Florida Lawmakers Vote To Ban Marriage Under The Age Of 17

Florida Lawmakers Vote To Ban Marriage Under The Age Of 17

Florida may soon have one of the country’s strictest child marriage laws after state lawmakers overwhelmingly approved a bill barring marriage for those under the age of 17.

The bill passed the House on a 109-1 vote on Friday. Republican Rep. George Moraitis was the sole representative to vote no. He’d said previously that it was “very reasonable” for children aged 16 or older to marry with parental consent.

The bill now heads to the desk of Republican Gov. Rick Scott, who’s expected to sign it into law.

Activists hailed the new legislation as an important milestone in the fight to end child marriage in the U.S. “My heart is happy,” rape survivor Sherry Johnson, who was 11 when she was forced to marry her 20-year-old assailant, told The Associated Press. “My goal was to protect our children and I feel like my mission has been accomplished.”

Johnson, who was in the visitor’s gallery during the House vote, has campaigned for years to get child marriage banned in Florida. According to the AP, lawmakers repeatedly cited her story as an example of why the state needed to take a more rigid stance on the issue. The activist was reportedly applauded by lawmakers after the bill’s passing.

The measure that passed was a weakened version of an earlier bill that sought to establish 18 as the minimum marriage age in Florida.
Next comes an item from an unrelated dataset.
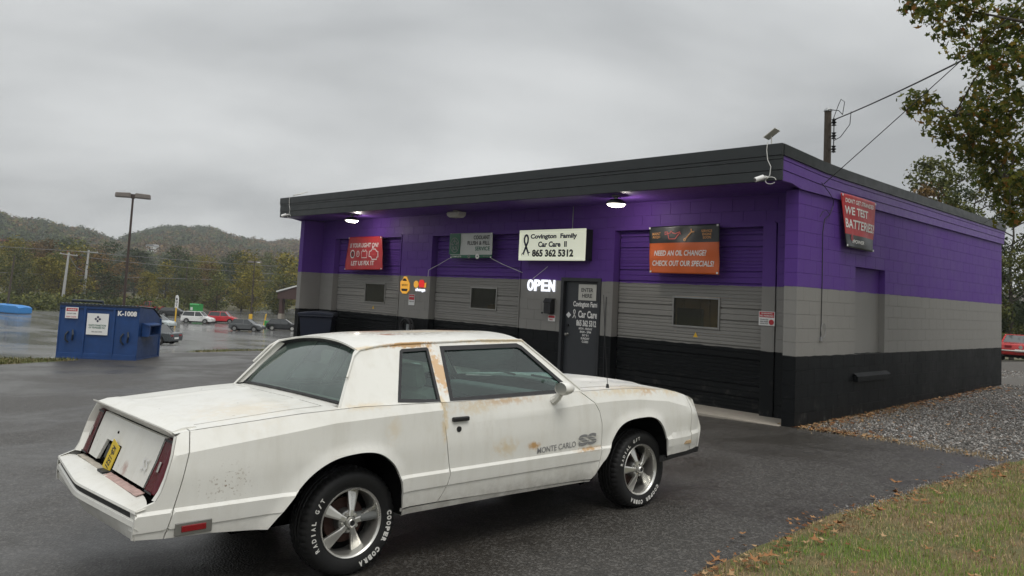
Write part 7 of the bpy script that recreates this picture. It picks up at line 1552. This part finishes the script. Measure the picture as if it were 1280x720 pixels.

Under the measure sent to Scott, 17-year-olds can get married so long as their partners are no more than two years older than they are and parental consent is obtained.
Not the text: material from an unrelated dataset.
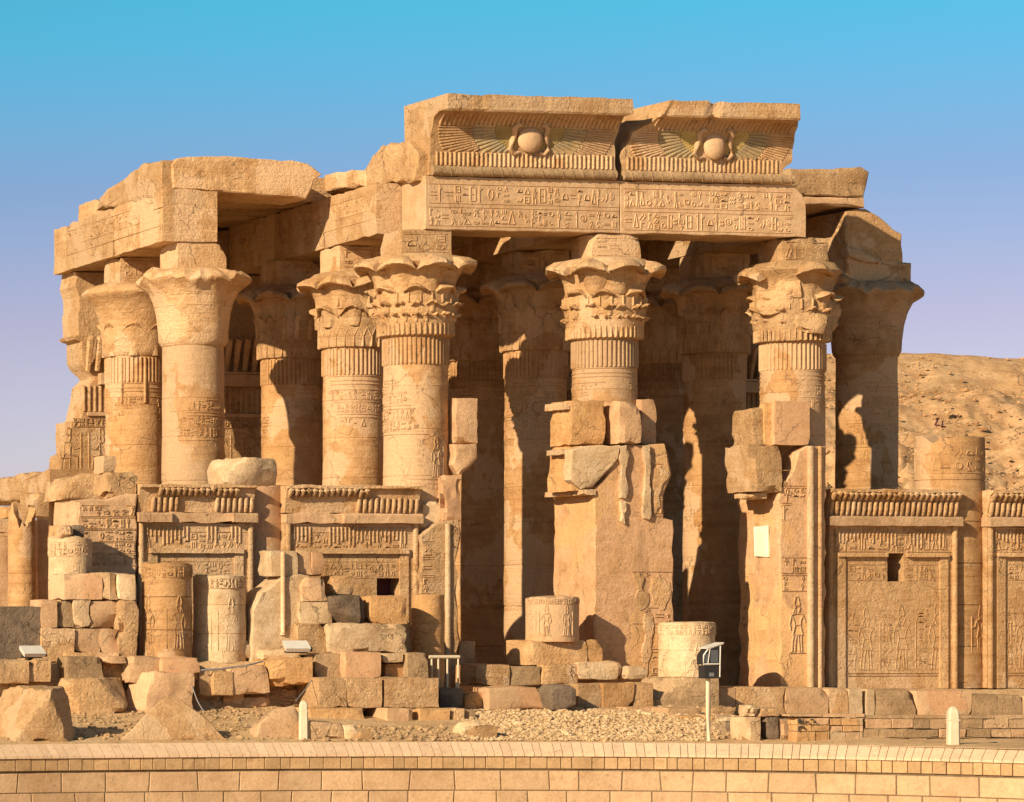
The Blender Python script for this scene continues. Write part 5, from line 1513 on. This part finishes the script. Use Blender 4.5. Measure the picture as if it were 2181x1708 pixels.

Florida’s current law allows 16- and 17-year-olds to marry with parental consent ― and in cases of pregnancy, a judge can approve the marriage of a younger child. Since 2012, at least one 13-year-old and several 14-year-olds have wed in Florida, reported the AP.

“I’m very happy, even though it’s not at the top line of 18,” Johnson said of the revised bill. “I can deal with the line of 17 with all of the requirements.”

Other activists were more muted in their celebration.

It’s not what we wanted, but it’s much, much better,” Amanda Parker of the AHA Foundation, a women’s rights organization, told PBS Frontline. “We really wanted to see a bright line minimum marriage at 18. We know that 17-year-olds are the most likely to be married out of all minors, so we’re still leaving a big chunk of the population at risk of child marriage in Florida.”

More than 16,000 minors were married in Florida between 2000 and 2015, according to a Frontline analysis of child marriage in the U.S. Of those minors, more than 60 percent were 17 at the time of marriage.

Child marriage remains legal in the U.S., where “every state has legal loopholes or exceptions” permitting those under the age of 18 to marry, according to Reuters.

Several states, including Alaska and New Hampshire, are mulling bills to raise the minimum marriage age. In Tennessee, a bill that sought to ban child marriage was effectively killed by House Republicans last week.